*Task description*. Starting with the first line of the data that follows, transcribe every line verbatim until the line containing "COL = SC.collection" has been transcribed.
## Start Material
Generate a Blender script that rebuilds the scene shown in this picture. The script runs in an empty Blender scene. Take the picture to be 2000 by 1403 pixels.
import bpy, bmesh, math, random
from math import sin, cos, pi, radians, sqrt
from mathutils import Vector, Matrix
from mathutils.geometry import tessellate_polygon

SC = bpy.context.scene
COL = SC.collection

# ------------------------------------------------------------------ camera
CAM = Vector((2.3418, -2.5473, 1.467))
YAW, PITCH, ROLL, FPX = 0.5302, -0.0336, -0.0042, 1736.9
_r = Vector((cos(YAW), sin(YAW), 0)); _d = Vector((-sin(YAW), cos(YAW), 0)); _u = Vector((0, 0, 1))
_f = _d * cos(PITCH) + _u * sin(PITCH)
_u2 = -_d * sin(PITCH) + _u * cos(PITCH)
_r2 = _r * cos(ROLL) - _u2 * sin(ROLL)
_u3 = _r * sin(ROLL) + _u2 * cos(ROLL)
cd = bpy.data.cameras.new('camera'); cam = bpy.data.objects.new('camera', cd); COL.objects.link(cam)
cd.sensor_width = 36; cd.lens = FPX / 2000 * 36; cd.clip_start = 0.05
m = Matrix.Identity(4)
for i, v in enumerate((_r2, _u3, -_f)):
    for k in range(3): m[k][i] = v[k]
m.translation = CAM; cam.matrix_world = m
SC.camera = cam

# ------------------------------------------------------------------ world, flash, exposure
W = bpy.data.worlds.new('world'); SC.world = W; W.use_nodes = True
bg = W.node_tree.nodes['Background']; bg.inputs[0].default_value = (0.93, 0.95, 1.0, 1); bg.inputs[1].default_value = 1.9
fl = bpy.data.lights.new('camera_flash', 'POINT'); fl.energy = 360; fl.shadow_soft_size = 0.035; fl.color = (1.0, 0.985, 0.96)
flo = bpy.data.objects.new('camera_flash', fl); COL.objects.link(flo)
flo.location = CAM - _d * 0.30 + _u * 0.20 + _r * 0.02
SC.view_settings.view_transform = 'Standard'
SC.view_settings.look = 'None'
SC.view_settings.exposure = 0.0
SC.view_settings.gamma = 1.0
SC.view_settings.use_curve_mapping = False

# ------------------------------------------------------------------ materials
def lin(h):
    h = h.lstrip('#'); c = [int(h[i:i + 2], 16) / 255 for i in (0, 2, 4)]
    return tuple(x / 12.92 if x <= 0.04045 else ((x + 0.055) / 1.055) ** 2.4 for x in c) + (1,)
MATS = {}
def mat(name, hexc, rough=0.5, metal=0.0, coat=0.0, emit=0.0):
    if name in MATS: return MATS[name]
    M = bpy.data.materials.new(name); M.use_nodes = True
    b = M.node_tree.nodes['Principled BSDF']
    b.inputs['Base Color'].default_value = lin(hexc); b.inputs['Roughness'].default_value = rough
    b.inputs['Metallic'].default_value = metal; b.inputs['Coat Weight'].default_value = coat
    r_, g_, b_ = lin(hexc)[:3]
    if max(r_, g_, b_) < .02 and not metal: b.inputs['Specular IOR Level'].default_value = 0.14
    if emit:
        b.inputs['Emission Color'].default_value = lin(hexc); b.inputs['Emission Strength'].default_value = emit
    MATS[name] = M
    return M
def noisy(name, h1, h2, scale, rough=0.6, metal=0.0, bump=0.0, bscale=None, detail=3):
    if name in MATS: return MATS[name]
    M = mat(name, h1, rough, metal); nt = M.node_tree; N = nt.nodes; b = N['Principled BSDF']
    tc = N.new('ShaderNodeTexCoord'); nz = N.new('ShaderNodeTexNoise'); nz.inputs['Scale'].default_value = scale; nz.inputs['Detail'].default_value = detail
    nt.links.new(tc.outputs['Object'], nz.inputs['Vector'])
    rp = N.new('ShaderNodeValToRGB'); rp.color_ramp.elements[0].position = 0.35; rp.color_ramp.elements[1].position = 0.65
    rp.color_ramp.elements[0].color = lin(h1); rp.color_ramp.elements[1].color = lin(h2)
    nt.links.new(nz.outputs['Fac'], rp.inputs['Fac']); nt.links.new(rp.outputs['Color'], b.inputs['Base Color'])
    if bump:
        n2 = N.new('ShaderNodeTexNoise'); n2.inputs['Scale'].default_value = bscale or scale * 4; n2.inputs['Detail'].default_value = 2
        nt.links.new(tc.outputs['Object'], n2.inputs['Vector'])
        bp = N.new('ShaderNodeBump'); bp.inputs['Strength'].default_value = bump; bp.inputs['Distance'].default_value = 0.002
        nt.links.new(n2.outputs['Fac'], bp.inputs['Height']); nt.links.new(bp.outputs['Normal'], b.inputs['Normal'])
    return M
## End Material
*Task output*.
Generate a Blender script that rebuilds the scene shown in this picture. The script runs in an empty Blender scene. Take the picture to be 2000 by 1403 pixels.
import bpy, bmesh, math, random
from math import sin, cos, pi, radians, sqrt
from mathutils import Vector, Matrix
from mathutils.geometry import tessellate_polygon

SC = bpy.context.scene
COL = SC.collection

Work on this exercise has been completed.